— START Data segment —

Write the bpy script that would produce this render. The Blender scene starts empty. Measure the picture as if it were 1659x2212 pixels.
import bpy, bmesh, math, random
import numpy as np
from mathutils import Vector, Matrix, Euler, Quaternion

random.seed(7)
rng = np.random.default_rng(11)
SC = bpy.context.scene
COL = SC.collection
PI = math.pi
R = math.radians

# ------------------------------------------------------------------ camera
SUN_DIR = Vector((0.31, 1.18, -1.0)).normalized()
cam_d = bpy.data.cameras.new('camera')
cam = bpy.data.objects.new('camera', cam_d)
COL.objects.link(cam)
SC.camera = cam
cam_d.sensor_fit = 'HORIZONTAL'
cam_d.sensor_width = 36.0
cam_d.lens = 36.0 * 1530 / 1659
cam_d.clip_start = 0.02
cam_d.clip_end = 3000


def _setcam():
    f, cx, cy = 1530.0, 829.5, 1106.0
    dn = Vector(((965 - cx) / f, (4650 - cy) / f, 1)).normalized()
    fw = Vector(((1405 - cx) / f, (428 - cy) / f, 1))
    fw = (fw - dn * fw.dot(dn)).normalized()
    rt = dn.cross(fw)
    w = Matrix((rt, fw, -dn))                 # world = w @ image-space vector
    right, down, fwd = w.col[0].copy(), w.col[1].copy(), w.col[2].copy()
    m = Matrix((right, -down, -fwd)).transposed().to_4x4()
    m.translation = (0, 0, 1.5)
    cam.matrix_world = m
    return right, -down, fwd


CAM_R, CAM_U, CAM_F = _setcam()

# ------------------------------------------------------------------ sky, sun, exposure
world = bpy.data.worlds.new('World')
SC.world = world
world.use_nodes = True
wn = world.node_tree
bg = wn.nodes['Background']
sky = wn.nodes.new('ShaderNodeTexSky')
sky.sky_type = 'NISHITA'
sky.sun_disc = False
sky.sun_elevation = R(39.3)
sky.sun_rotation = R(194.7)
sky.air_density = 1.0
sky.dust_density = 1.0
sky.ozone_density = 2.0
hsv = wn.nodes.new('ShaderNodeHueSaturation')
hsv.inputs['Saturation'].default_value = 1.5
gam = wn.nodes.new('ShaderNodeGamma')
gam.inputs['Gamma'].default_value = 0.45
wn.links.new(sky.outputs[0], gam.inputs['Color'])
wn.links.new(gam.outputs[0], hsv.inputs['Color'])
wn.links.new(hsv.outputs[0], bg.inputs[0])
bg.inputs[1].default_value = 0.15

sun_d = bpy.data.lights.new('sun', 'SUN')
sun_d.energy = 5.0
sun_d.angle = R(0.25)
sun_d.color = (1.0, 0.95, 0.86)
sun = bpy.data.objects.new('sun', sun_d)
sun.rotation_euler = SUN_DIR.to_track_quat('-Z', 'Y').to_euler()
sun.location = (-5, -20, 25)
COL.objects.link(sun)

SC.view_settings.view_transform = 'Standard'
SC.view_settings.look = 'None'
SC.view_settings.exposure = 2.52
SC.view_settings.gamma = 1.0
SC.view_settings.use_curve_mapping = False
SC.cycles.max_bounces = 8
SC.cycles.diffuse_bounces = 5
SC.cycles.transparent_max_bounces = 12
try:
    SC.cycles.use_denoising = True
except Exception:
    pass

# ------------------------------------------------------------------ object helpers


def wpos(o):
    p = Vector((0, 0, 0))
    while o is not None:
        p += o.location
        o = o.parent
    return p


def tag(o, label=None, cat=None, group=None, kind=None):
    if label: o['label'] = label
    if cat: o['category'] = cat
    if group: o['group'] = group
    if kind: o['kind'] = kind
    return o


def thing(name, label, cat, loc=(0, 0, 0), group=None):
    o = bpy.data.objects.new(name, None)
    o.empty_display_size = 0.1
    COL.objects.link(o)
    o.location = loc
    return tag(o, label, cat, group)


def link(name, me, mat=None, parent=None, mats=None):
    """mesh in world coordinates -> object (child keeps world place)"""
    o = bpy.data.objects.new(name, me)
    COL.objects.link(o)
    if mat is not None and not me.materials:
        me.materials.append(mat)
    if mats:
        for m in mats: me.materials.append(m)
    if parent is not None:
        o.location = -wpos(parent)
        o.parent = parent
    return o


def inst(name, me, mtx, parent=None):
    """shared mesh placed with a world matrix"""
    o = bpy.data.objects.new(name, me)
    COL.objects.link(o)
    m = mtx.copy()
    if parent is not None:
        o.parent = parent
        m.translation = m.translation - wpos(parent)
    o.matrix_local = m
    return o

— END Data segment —

Task details: Gather each line holding the string "scene".

Written reply:
Write the bpy script that would produce this render. The Blender scene starts empty. Measure the picture as if it were 1659x2212 pixels.
SC = bpy.context.scene